■ **GIVEN DATA**
====================

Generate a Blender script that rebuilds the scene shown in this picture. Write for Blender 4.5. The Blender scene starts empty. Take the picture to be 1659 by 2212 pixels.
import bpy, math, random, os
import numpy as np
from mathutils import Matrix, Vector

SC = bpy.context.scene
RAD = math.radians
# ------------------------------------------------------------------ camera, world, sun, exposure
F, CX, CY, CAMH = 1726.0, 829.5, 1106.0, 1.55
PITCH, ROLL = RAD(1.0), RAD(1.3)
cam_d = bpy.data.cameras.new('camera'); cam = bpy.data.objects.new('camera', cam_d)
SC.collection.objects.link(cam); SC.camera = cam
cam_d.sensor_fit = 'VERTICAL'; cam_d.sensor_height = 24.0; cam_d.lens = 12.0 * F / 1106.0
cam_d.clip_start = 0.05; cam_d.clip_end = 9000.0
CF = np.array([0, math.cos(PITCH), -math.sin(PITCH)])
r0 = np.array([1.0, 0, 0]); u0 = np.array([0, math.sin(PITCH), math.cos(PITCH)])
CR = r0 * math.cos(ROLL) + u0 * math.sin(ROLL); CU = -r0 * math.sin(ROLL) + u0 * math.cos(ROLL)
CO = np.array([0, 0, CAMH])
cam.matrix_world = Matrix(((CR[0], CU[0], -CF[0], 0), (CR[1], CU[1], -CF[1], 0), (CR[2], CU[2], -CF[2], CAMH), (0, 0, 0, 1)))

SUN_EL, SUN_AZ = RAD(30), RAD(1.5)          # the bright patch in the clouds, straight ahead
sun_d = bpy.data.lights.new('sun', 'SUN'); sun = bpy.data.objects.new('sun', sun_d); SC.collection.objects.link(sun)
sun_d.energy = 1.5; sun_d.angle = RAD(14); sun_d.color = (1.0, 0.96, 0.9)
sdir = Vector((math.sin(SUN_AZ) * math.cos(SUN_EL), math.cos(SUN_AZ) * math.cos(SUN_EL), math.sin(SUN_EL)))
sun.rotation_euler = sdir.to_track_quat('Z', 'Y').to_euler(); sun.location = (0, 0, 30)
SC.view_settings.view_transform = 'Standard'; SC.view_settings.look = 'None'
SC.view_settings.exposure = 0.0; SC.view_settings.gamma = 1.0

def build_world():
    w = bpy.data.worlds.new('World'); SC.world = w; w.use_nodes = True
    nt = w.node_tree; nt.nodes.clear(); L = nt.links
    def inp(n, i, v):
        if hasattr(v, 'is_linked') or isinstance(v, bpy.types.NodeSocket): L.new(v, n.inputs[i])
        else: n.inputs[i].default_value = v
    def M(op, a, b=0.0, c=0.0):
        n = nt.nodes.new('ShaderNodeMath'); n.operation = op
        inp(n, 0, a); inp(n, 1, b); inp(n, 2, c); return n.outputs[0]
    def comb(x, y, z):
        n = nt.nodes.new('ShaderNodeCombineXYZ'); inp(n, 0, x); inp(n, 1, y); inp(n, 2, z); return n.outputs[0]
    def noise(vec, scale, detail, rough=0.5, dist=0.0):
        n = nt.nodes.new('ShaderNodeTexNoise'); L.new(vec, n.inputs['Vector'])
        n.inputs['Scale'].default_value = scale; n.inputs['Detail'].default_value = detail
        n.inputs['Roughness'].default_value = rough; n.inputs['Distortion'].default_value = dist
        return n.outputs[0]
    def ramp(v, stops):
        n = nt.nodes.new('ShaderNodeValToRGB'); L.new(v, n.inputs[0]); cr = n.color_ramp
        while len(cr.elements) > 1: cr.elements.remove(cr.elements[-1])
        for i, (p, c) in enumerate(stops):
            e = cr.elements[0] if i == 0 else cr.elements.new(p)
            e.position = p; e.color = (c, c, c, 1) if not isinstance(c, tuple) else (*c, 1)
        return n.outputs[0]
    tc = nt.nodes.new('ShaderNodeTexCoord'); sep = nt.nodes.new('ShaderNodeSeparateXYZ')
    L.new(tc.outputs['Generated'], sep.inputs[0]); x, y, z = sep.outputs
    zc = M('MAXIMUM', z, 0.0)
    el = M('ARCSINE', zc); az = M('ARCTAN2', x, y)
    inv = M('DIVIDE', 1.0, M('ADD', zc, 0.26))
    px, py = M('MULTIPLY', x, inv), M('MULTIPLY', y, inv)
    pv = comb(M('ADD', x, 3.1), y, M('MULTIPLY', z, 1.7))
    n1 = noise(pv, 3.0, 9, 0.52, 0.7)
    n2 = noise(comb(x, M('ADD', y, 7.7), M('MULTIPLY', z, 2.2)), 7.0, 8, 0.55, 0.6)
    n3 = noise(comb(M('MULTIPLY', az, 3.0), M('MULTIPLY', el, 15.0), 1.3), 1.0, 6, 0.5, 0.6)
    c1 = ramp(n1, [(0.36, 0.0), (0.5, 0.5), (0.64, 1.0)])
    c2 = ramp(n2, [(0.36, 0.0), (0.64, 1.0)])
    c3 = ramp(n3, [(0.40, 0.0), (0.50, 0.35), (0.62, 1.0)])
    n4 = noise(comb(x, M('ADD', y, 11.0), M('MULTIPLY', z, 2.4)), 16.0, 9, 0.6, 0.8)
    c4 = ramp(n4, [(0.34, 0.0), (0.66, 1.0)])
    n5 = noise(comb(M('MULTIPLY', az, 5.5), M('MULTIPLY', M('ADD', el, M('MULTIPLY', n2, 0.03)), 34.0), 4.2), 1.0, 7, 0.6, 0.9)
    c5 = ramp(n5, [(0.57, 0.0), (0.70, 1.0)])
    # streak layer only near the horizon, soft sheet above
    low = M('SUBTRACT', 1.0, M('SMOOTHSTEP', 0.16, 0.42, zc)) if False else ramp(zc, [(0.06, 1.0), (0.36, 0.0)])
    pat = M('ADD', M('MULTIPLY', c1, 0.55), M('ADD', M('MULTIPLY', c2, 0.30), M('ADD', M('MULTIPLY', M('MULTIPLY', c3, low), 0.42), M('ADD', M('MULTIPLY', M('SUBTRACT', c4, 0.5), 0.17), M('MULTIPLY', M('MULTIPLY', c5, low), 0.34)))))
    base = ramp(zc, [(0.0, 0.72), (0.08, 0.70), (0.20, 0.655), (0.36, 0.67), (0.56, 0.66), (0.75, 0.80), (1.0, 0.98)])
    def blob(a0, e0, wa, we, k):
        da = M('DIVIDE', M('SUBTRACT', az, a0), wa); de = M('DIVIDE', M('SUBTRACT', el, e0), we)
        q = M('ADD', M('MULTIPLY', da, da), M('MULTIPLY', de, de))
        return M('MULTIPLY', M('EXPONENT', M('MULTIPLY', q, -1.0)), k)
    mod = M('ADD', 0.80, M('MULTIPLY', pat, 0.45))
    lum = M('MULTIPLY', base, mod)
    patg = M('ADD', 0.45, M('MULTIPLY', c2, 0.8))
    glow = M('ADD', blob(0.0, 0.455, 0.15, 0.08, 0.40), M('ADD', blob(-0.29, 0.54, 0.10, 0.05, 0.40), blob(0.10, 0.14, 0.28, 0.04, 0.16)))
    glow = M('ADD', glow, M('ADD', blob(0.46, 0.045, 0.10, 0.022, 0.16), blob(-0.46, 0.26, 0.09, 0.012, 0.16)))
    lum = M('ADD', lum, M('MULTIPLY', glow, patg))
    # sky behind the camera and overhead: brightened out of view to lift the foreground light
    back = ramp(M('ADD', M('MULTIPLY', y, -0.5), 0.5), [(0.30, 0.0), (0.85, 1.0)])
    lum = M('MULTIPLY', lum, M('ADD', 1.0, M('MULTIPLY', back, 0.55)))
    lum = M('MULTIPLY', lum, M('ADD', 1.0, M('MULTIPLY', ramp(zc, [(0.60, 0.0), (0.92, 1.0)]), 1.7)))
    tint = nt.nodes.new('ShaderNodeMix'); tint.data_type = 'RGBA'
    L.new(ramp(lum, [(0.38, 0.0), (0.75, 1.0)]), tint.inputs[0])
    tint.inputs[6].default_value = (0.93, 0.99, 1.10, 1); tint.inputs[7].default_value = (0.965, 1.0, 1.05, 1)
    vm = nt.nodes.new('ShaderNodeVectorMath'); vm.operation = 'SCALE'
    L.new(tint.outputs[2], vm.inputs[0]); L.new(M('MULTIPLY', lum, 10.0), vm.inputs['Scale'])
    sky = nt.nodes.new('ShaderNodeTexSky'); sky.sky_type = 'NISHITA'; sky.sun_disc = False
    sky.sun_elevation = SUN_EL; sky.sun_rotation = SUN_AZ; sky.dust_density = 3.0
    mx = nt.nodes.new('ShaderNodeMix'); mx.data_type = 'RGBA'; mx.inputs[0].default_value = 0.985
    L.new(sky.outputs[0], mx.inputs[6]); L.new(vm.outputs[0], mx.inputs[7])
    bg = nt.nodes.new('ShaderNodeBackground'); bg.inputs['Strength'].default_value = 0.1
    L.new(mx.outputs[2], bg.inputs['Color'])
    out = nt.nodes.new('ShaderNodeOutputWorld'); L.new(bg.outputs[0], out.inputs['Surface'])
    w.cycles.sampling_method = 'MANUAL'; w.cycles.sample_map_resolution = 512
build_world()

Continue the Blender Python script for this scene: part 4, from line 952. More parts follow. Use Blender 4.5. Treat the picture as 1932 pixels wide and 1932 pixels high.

====================

■ **WHAT YOU ARE ASKED TO DO**
Up to and including the line with "from mathutils import Matrix, Vector", print every line of the records from the start.

■ **PROBLEM SOLUTION**
Generate a Blender script that rebuilds the scene shown in this picture. Write for Blender 4.5. The Blender scene starts empty. Take the picture to be 1659 by 2212 pixels.
import bpy, math, random, os
import numpy as np
from mathutils import Matrix, Vector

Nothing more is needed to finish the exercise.